Top Predator

Posted on the 29 December 2015 by Steveawiggins @stawiggins

The reboot of Jurassic Park, Jurassic World, has been on my mind. Back in the early days of this century I hadn’t bothered to see either Jurassic Park II or III. The original, despite its faults, was like a childhood dream come true. I’ve always felt that dinosaurs (along with vampires and pirates) made for the best movies, although space has to be right up there in the top since 2001 (not the year, the movie). Since the summer I’ve made a point to carve out time to finish out the holy trilogy of dinosaur flicks. I liked the character Dr. Malcolm in the original, but he should’ve never been the main character of the sequel. The Lost World almost lost my resolve to see the series through. The story was unvarying: humans meet dinosaurs, dinosaurs chase humans. New and innovative means of trying to contain or exploit them try to demonstrate the evils of hubris and greed, but dinosaurs always prevail. Jurassic Park III was a bit better, going back to the original formula but adding something bigger than Tyrannosaurus Rex—the Spinosaurus. It was unbelievable, however, that a paleontology doctoral student couldn’t recognize it, thinking it a mere Suchomimus. At the turn of the century, new dinosaur finds had suggested that Spinosaurus was larger than T-Rex, and the movie reflected the new top predator of the time.

It is the little boy in me that keeps me coming back for dinosaurs. Some of my favorite toys were cheap, molded plastic dinos, and when my daughter was young we bought her all the more realistic (and pricey) Safari versions. When I get to the store, I still stop and look at the species we never acquired and make a wish. I think it’s because dinosaurs represent something we can never have. Species that grew to enormous size and had armor-like skin, and even, if some paleontologists are to be believed, considerable intelligence. Of course, that may just be the movie talking. In a world where all things are equal, we’d never stand a chance against dinosaurs. They are like reptilian deities.

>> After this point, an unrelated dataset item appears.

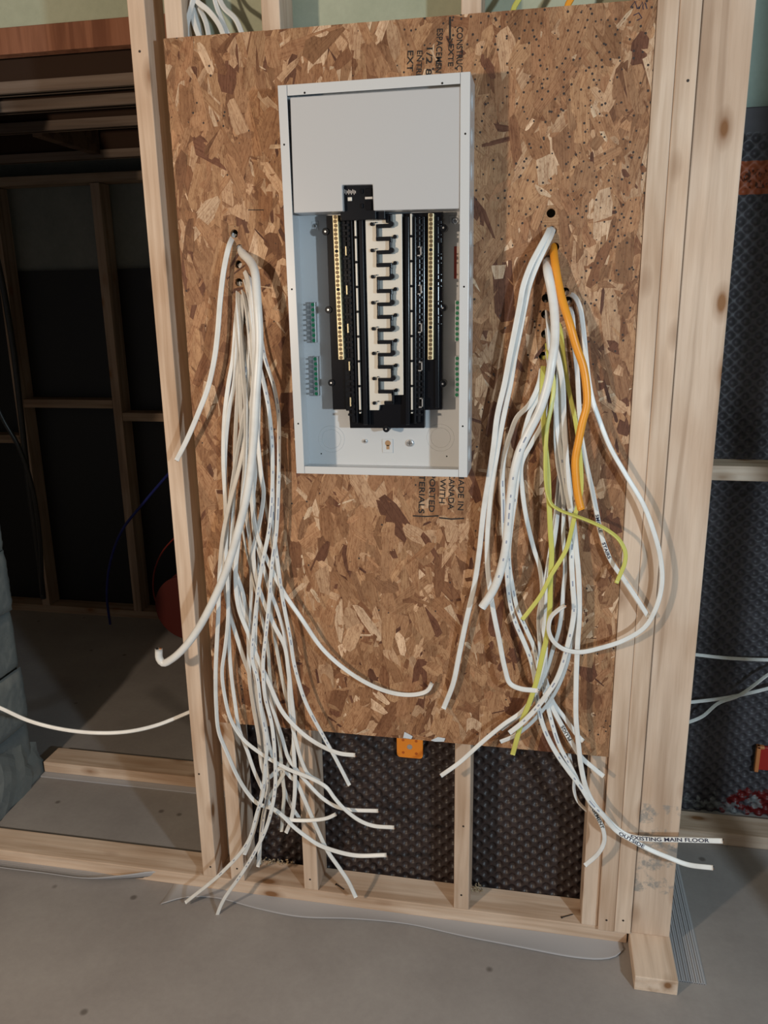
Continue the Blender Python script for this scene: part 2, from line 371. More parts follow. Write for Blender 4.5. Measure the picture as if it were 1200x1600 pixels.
slab('shadow_post', .838, .876, -.55, -.461, 0, 2.47, W_Z, .002, label='unseen post added right of the view to cast a shadow band on the floor', cat='post')  # added out of view, only to throw the dark band across the floor

# ------------------------------------------------------------------ strand board
X0, X1, Z0, Z1 = -.771, .1745, .5125, 2.036
HOLES = [at(*p, -.011) for p in ((366,365),(374,388),(372,413),(373,441),(379,466),(380,500),(861,333),(863,360),(867,386),(856,406),(853,466),(852,491),(852,522),(848,556),(883,456),(887,470))]
def osb():
    root = empty('oriented_strand_board', ((X0+X1)/2, 0, Z0))
    tag(root, 'large brown oriented strand board screwed to the studs behind the electrical panel', 'board')
    T = -Vector(root.location)
    bm = bmesh.new(); box(bm, X0, X1, -.0108, 0, Z0, Z1)
    o = bm_obj('board_core', bm, None, None)
    cut = bmesh.new()
    for h in HOLES: cyl(cut, (h.x, -.03, h.z), .0085, .06, n=14)
    co_ = bm_obj('cutter', cut)
    b = o.modifiers.new('b', 'BOOLEAN'); b.object = co_; b.operation = 'DIFFERENCE'; b.solver = 'EXACT'
    bpy.context.view_layer.update()
    me = bpy.data.meshes.new_from_object(o.evaluated_get(bpy.context.evaluated_depsgraph_get()))
    bpy.data.objects.remove(o); bpy.data.objects.remove(co_)
    # flakes
    pal = [(.48,.285,.155),(.41,.230,.122),(.33,.172,.086),(.60,.395,.245),(.25,.118,.058),(.46,.262,.142),(.37,.198,.104),(.17,.072,.040),(.74,.54,.37)]
    wts = np.array([5,5,4.5,3.2,3.2,5,5,1.5,1.6]); wts /= wts.sum()
    V = []; Fc = []; T_ = []; G = []
    n = 6000
    for k in range(n):
        small = RNG.random() < .15+.45*k/n
        ln = RNG.uniform(.025, .085) if small else RNG.uniform(.07, .19)
        wd = RNG.uniform(.005, .02) if small else RNG.uniform(.016, .046)
        an = math.pi/2 + RNG.normal(0, .42 if not small else .8)
        cx, cz = RNG.uniform(X0, X1), RNG.uniform(Z0, Z1)
        ca, sa = math.cos(an), math.sin(an)
        col = np.array(pal[RNG.choice(len(pal), p=wts)])*RNG.uniform(.84, 1.14)
        if small and RNG.random() < .10: col = np.array((.12,.050,.030)); wd *= .5
        if small and RNG.random() < .12: col = np.array((.70,.54,.38)); wd *= .6
        a, b2 = ln/2, wd/2; tp1, tp2 = RNG.uniform(.35, 1), RNG.uniform(.35, 1)
        pts = [(-a, -b2*tp1*RNG.uniform(.6, 1)), (-a*RNG.uniform(.5, .9), -b2), (a*RNG.uniform(.4, .9), -b2*RNG.uniform(.8, 1)), (a*RNG.uniform(.9, 1.05), -b2*tp2*.6),
               (a*RNG.uniform(.85, 1.05), b2*tp2*.7), (a*RNG.uniform(.4, .9), b2), (-a*RNG.uniform(.4, .9), b2*RNG.uniform(.8, 1)), (-a*RNG.uniform(.9, 1.05), b2*tp1*.5)]
        lay = .0002 + .0011*k/n; sx_, sz_ = RNG.normal(0, .012), RNG.normal(0, .016)
        s = len(V); ok = True; out = []
        u0 = RNG.uniform(0, 50)
        for (u, v) in pts:
            x, z = cx+u*ca-v*sa, cz+u*sa+v*ca
            out.append((x, -.0108-max(.0001, lay + u*sx_*.5 + v*sz_*.5), z))
        if any(p[0] < X0 or p[0] > X1 or p[2] < Z0 or p[2] > Z1 for p in out):
            out = [(min(max(p[0], X0), X1), p[1], min(max(p[2], Z0), Z1)) for p in out]
        for h in HOLES:
            if math.hypot(h.x-cx, h.z-cz) < .0085+min(wd, .03)*.6 or (abs((h.x-cx)*ca+(h.z-cz)*sa) < a+.006 and abs(-(h.x-cx)*sa+(h.z-cz)*ca) < b2+.006): ok = False; break
        if not ok: continue
        V += out; Fc.append(list(range(s, s+8))); T_ += [col*RNG.uniform(.86, 1.10) for _ in range(8)]; G += [(u+u0, v+u0, 0) for (u, v) in pts]
    nv = len(me.vertices)
    mv = [tuple(v.co) for v in me.vertices]; mf = [list(p.vertices) for p in me.polygons]
    allv = mv + V; allf = mf + [[i+nv for i in f] for f in Fc]
    allv = [(x+T.x, y+T.y, z+T.z) for x, y, z in allv]
    m2 = bpy.data.meshes.new('strand_face'); m2.from_pydata(allv, [], allf)
    ca_ = m2.attributes.new('tint', 'FLOAT_COLOR', 'POINT')
    cols = np.ones((len(allv), 4), np.float32); cols[:nv, :3] = (.40,.235,.125); cols[nv:, :3] = np.array(T_)
    ca_.data.foreach_set('color', cols.ravel())
    ga = m2.attributes.new('grain', 'FLOAT_VECTOR', 'POINT'); g = np.zeros((len(allv), 3), np.float32); g[nv:] = np.array(G); g[:nv] = np.array(mv)[:, [0, 2, 1]]
    ga.data.foreach_set('vector', g.ravel())
    link('strand_face', m2, M_OSB, root)
    return root
OSB = osb()
# material uses object coordinates of the part: shift so that board limits match
for n_ in M_OSB.node_tree.nodes:
    if n_.type == 'MAP_RANGE':
        off = OSB.location.x if abs(n_.inputs[2].default_value-.17) < .01 else OSB.location.z
        n_.inputs[1].default_value -= off; n_.inputs[2].default_value -= off

_tc = {}
def text_mesh(s, off=0):
    if (s, off) in _tc: return _tc[s, off]
    cu = bpy.data.curves.new('t', 'FONT'); cu.body = s; cu.align_x = 'LEFT'; cu.resolution_u = 3; cu.offset = off
    o = bpy.data.objects.new('t', cu); C.objects.link(o); bpy.context.view_layer.update()
    me = bpy.data.meshes.new_from_object(o.evaluated_get(bpy.context.evaluated_depsgraph_get()))
    r = ([tuple(v.co) for v in me.vertices], [list(p.vertices) for p in me.polygons])
    bpy.data.objects.remove(o); bpy.data.meshes.remove(me); _tc[s, off] = r; return r
def add_mesh(name, V, Fs, m, parent=None):
    me = bpy.data.meshes.new(name); me.from_pydata([tuple(v) for v in V], [], Fs)
    return link(name, me, m, parent)
def stamp(s, pa, pb, hpx, name='stamped_text'):
    """ink text running from pixel pa to pixel pb down the board face (tops of letters to the right)"""
    a, b = at(*pa, -.0130), at(*pb, -.0130); V, Fs = text_mesh(s, .012)
    w_ = max(v[0] for v in V); d = (b-a); ln = d.length; d.normalize(); up = Vector((-d.z, 0, d.x))
    if up.x < 0: up = -up
    h = hpx*.00128/.72; out = [a + d*(v[0]/w_*ln) + up*(v[1]*h) - OSB.location for v in V]
    add_mesh(name, out, Fs, M_INK, OSB)
stamp('MADE IN', (717,737), (715,797), 10); stamp('CANADA', (702,738), (700,796), 10)
stamp('WITH', (688,748), (686,786), 10); stamp('IMPORTED', (672,722), (670,800), 10); stamp('MATERIALS', (656,716), (654,802), 10)
stamp('CONSTRUCT', (714,42), (713,118), 9); stamp('EXTE', (701,68), (700,104), 8); stamp('ESPACEMENT', (683,44), (680,122), 9)
stamp('1/2 8', (667,70), (665,118), 9); stamp('ENTRE', (652,78), (650,122), 8); stamp('EXT', (637,78), (636,112), 9)
def stroke(pts, wpx, m, y=-.0128, name='ink_line'):
    P = [at(*p, y)-OSB.location for p in pts]; V = []; Fs = []; hw = wpx*.00064
    for i, p in enumerate(P):
        d = (P[min(i+1, len(P)-1)]-P[max(i-1, 0)]).normalized(); nn = Vector((-d.z, 0, d.x))
        V += [p+nn*hw, p-nn*hw]
    for i in range(len(P)-1): Fs.append([2*i, 2*i+1, 2*i+3, 2*i+2])
    add_mesh(name, V, Fs, m, OSB)
stroke([(645,806),(665,807),(685,806)], 2.2, M_INK); stroke([(686,809),(705,811),(725,810)], 2.4, M_INK)
stroke([(703,26),(703,62)], 2.6, M_INK); stroke([(699,60),(703,68),(707,60)], 1.5, M_INK)
stroke([(388,328),(412,328)], 1.3, M_INK)
for q in ([(985,12),(992,2),(996,14)], [(998,14),(1004,3),(1005,15)], [(1008,4),(1011,14)], [(990,24),(998,20),(1003,28),(995,32)]): stroke(q, 1.2, M_BLUEINK, name='pencil_note')
def scrap(pts, y, name, lab, m):
    bm = bmesh.new(); P = [at(px, py, y) for px, py in pts]; prism(bm, [(p.x, p.z) for p in P], y, y-.0035)
    o = bm_obj(name, bm, m, OSB, bevel=.001); o.location = -OSB.location; tag(o, lab)
scrap([(630,1152),(632,1143),(638,1146),(645,1150),(643,1154)], -.0125, 'torn_wrap', 'white torn wrap scrap', M_WHITEP)
scrap([(673,1156),(684,1151),(696,1153),(694,1158),(680,1158)], -.0125, 'torn_wrap', 'white torn wrap scrap', M_WHITEP)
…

When Amanda Kirby (ironically, the only adult to be addressed by first name in the movie by new acquaintances; the males are called by their titles even after they’ve been through several dinosaur attacks together) sees the incubators at the compound, she says, “So this is how you make dinosaurs.” Dr. Grant (let’s give him his title) responds, “No, this is how you play God.” Playing God is a trope as old as science itself. Planting crops to grow where you want them to grow is playing God in its own way. Creating uncontrollable forces that can destroy you seems to be a uniquely human trait. And so my imagination is drawn back to dinosaur days. Those who make the movies tug on wishes that any mere creature would have: to create its own gods and somehow manage to survive them. Hubris, it seems, is just as human as dreaming of dinosaurs.